Tuesday, April 16, 2013

Muddy Girls Studio

will be closed on May 4th as we will be getting ready for the Reception at 5pm at The Loading Dock Gallery. We hope to see everyone on May 4th~



The Muddy Girls Studio

announces the art opening and gallery display of their latest pieces. The Muddy, Dirty, Marvelous! show is a culmination of years of work by Barbara Guilmet and Samantha Tucker (aka, The Muddy Girls). The show runs from May 1 through May 26 at The Loading Dock Gallery at Western Avenue Studios, Lowell, Massachusetts and will include original work by each of the artists. The opening reception will be held at the Loading Dock Gallery on May 4 from 5-7 pm.

Look for original works covering sculpture, vessels, and collaborative pieces, including a mixed media display of clay on wood, in this month-long show. The pieces on display are high-fire stoneware and the glazes are mixed by the Muddy Girls themselves. Both women studied with famed master potter/glazer and author John Britt in North Carolina. Guilmet says, "We make all our own glazes. We spent over a year studying, testing formulas, and customizing glazes. Each is unique."
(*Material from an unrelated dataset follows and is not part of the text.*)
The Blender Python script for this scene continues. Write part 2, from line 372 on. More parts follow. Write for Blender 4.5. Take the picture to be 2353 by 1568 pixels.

Barbara Guilmet has been playing with clay all her life. "I spent a lot of time outside, turning small rocks into powder with a hammer. I made many mud pies and played with Play-doh. But I really fell in love with pottery making in college." Starting with a B.A. degree from Plymouth State University and continuing to learn though additional classes at the Museum School in Boston and with master potter Yary Lavin, Barb now plays at Western Avenue Studios. About her medium Guilmet says, "I love the way it makes me feel, that you can start with a hunk of mud and wind up with something functional or beautiful, or both. I like the process."

Joining Barb in 2008, Samantha Tucker is always learning. "Much of what I have learned is from Barb, she's a great teacher." says Tucker. "I've learned I am capable. I love getting dirty." When drawing inspiration, Samantha looks toward the natural world. "I tend to draw from nature. I love trees and the natural curves of the body. The human form can be found in many of my pieces, sometimes I set out to be literal and other times the forms just appear."

The Muddy Girls would like to thank Yary Livan, master potter and teacher, for his mentoring and unbridled enthusiasm for life and clay.